● Task statement: Quote all lines below exactly. Images stay out.
--- Begin Dataset content ---
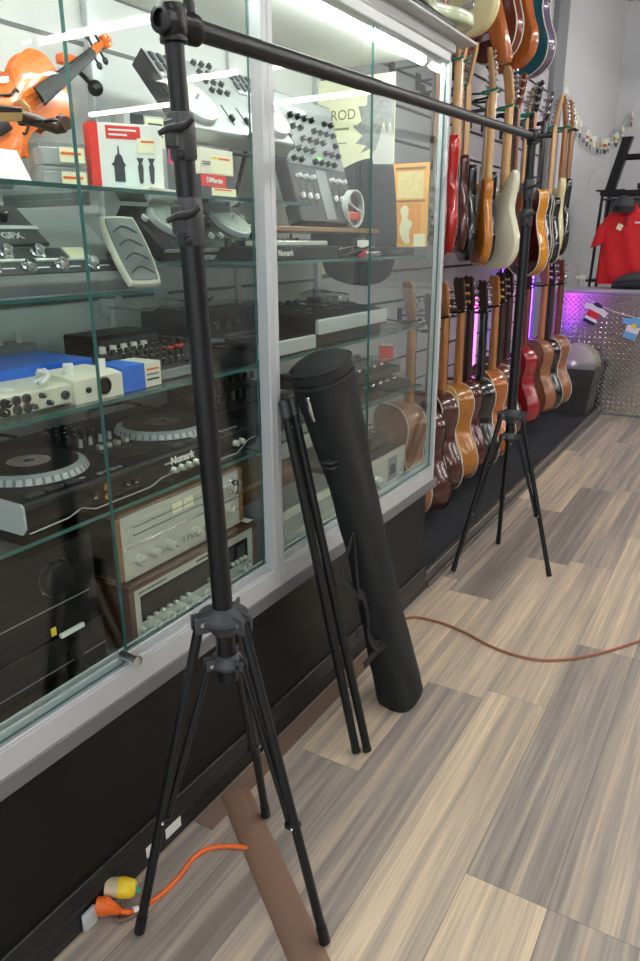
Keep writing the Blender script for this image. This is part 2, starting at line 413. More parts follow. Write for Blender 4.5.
# sill with sliding-door tracks
b = MB().bx(-1.10, SXF, SY0, SY1, 0.527, 0.585, 0.003)
b.bx(-1.058, SXF, SY0, SY1, 0.585, 0.592, 0.0015); b.bx(-1.079, -1.072, SY0 + 0.05, SYM - 0.02, 0.585, 0.604, 0.0015); b.bx(-1.079, -1.072, SYM + 0.02, SY1 - 0.03, 0.585, 0.604, 0.0015)
b.bx(-1.10, -1.094, SY0, SY1, 0.585, 0.604, 0.0015)
SP(b, 'sill', M_alu)
SP(MB().bx(SXB + 0.02, -1.10, SY0 + 0.02, SY1 - 0.02, 0.527, 0.55, 0.0), 'deck', mat('deck_laminate', rgb(196, 198, 196), 0.35, noise=0.04))
b = MB().bx(SXB, SXB + 0.012, SY0, SY1, 0.486, 2.06)
for z in (0.95, 1.3, 1.455, 1.93): b.bx(SXB + 0.012, SXB + 0.0145, SY0, SY1, z, z + 0.010, mi=1)
SP(b, 'back_panel', [M_casewht, mat('panel_groove', rgb(96, 98, 98), 0.6)])
SP(MB().bx(SXB, SXF + 0.004, SY0, SY1, 2.065, SZ, 0.003), 'top_panel', M_white)
b = MB().bx(-1.085, SXF, SY0, SY1, 2.035, 2.066, 0.003); b.bx(-1.10, SXF + 0.006, SY0, SY1 + 0.01, 2.066, 2.094, 0.003)
b.bx(-1.12, SXF + 0.05, SY0, SY1 + 0.10, 2.1, 2.112, 0.004)
SP(b, 'header', M_alu)
def post(name, x0, x1, y0, y1, z0=0.527, z1=2.066): SP(MB().bx(x0, x1, y0, y1, z0, z1, 0.003), name, M_alu)
post('corner_post', -1.085, SXF, SY0, SY0 + 0.03); post('corner_post', -1.085, SXF, SY1 - 0.022, SY1)
post('centre_post', -1.085, SXF + 0.001, SYM - 0.022, SYM); post('centre_post', -1.085, SXF + 0.001, SYM + 0.001, SYM + 0.024)
post('back_post', SXB + 0.012, SXB + 0.035, SYM - 0.03, SYM + 0.01); post('back_post', SXB + 0.012, SXB + 0.035, SY1 - 0.03, SY1)
post('back_post', SXB + 0.012, SXB + 0.035, SY0, SY0 + 0.03)
b = MB()
for y in (0.9, 2.1): b.bx(SXB + 0.012, SXB + 0.026, y, y + 0.022, 0.55, 2.06, 0.001)
SP(b, 'shelf_standard', M_ltgrey)
def pane(name, x, y0, y1, z0, z1, th=0.006):
    b = MB(); b.bx(x - th / 2, x + th / 2, y0, y1, z0, z1)
    for i, f in enumerate(b.f):
        n = [b.v[j] for j in f]
        if max(p[0] for p in n) - min(p[0] for p in n) > th / 2: b.m[i] = 1
    return SP(b, name, [M_glass, M_gedge])
def paney(name, y, x0, x1, z0, z1, th=0.006):
    b = MB(); b.bx(x0, x1, y - th / 2, y + th / 2, z0, z1)
    for i, f in enumerate(b.f):
        n = [b.v[j] for j in f]
        if max(p[1] for p in n) - min(p[1] for p in n) > th / 2: b.m[i] = 1
    return SP(b, name, [M_glass, M_gedge])
pane('door', -1.065, SY0 + 0.03, 0.965, 0.592, 2.036); pane('door', -1.0865, 0.981, SYM - 0.024, 0.604, 2.036)
pane('door', -1.0865, SYM + 0.026, 2.128, 0.604, 2.036); pane('door', -1.065, 2.090, SY1 - 0.024, 0.592, 2.036)
paney('side_pane', SY1 - 0.011, SXB + 0.035, -1.085, 0.527, 2.066); paney('side_pane', SY0 + 0.012, SXB + 0.035, -1.085, 0.527, 2.066)
def shelf(x0, x1, y0, y1, z, th=0.008, m=None):
    b = MB(); b.bx(x0, x1, y0, y1, z - th, z)
    for i, f in enumerate(b.f):
        n = [b.v[j] for j in f]
        if max(p[2] for p in n) - min(p[2] for p in n) > th / 2: b.m[i] = 1
    return SP(b, 'shelf', [m or M_shelfglass, M_gedge])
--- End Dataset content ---
● Exercise solution:
Keep writing the Blender script for this image. This is part 2, starting at line 413. More parts follow. Write for Blender 4.5.
# sill with sliding-door tracks
b = MB().bx(-1.10, SXF, SY0, SY1, 0.527, 0.585, 0.003)
b.bx(-1.058, SXF, SY0, SY1, 0.585, 0.592, 0.0015); b.bx(-1.079, -1.072, SY0 + 0.05, SYM - 0.02, 0.585, 0.604, 0.0015); b.bx(-1.079, -1.072, SYM + 0.02, SY1 - 0.03, 0.585, 0.604, 0.0015)
b.bx(-1.10, -1.094, SY0, SY1, 0.585, 0.604, 0.0015)
SP(b, 'sill', M_alu)
SP(MB().bx(SXB + 0.02, -1.10, SY0 + 0.02, SY1 - 0.02, 0.527, 0.55, 0.0), 'deck', mat('deck_laminate', rgb(196, 198, 196), 0.35, noise=0.04))
b = MB().bx(SXB, SXB + 0.012, SY0, SY1, 0.486, 2.06)
for z in (0.95, 1.3, 1.455, 1.93): b.bx(SXB + 0.012, SXB + 0.0145, SY0, SY1, z, z + 0.010, mi=1)
SP(b, 'back_panel', [M_casewht, mat('panel_groove', rgb(96, 98, 98), 0.6)])
SP(MB().bx(SXB, SXF + 0.004, SY0, SY1, 2.065, SZ, 0.003), 'top_panel', M_white)
b = MB().bx(-1.085, SXF, SY0, SY1, 2.035, 2.066, 0.003); b.bx(-1.10, SXF + 0.006, SY0, SY1 + 0.01, 2.066, 2.094, 0.003)
b.bx(-1.12, SXF + 0.05, SY0, SY1 + 0.10, 2.1, 2.112, 0.004)
SP(b, 'header', M_alu)
def post(name, x0, x1, y0, y1, z0=0.527, z1=2.066): SP(MB().bx(x0, x1, y0, y1, z0, z1, 0.003), name, M_alu)
post('corner_post', -1.085, SXF, SY0, SY0 + 0.03); post('corner_post', -1.085, SXF, SY1 - 0.022, SY1)
post('centre_post', -1.085, SXF + 0.001, SYM - 0.022, SYM); post('centre_post', -1.085, SXF + 0.001, SYM + 0.001, SYM + 0.024)
post('back_post', SXB + 0.012, SXB + 0.035, SYM - 0.03, SYM + 0.01); post('back_post', SXB + 0.012, SXB + 0.035, SY1 - 0.03, SY1)
post('back_post', SXB + 0.012, SXB + 0.035, SY0, SY0 + 0.03)
b = MB()
for y in (0.9, 2.1): b.bx(SXB + 0.012, SXB + 0.026, y, y + 0.022, 0.55, 2.06, 0.001)
SP(b, 'shelf_standard', M_ltgrey)
def pane(name, x, y0, y1, z0, z1, th=0.006):
    b = MB(); b.bx(x - th / 2, x + th / 2, y0, y1, z0, z1)
    for i, f in enumerate(b.f):
        n = [b.v[j] for j in f]
        if max(p[0] for p in n) - min(p[0] for p in n) > th / 2: b.m[i] = 1
    return SP(b, name, [M_glass, M_gedge])
def paney(name, y, x0, x1, z0, z1, th=0.006):
    b = MB(); b.bx(x0, x1, y - th / 2, y + th / 2, z0, z1)
    for i, f in enumerate(b.f):
        n = [b.v[j] for j in f]
        if max(p[1] for p in n) - min(p[1] for p in n) > th / 2: b.m[i] = 1
    return SP(b, name, [M_glass, M_gedge])
pane('door', -1.065, SY0 + 0.03, 0.965, 0.592, 2.036); pane('door', -1.0865, 0.981, SYM - 0.024, 0.604, 2.036)
pane('door', -1.0865, SYM + 0.026, 2.128, 0.604, 2.036); pane('door', -1.065, 2.090, SY1 - 0.024, 0.592, 2.036)
paney('side_pane', SY1 - 0.011, SXB + 0.035, -1.085, 0.527, 2.066); paney('side_pane', SY0 + 0.012, SXB + 0.035, -1.085, 0.527, 2.066)
def shelf(x0, x1, y0, y1, z, th=0.008, m=None):
    b = MB(); b.bx(x0, x1, y0, y1, z - th, z)
    for i, f in enumerate(b.f):
        n = [b.v[j] for j in f]
        if max(p[2] for p in n) - min(p[2] for p in n) > th / 2: b.m[i] = 1
    return SP(b, 'shelf', [m or M_shelfglass, M_gedge])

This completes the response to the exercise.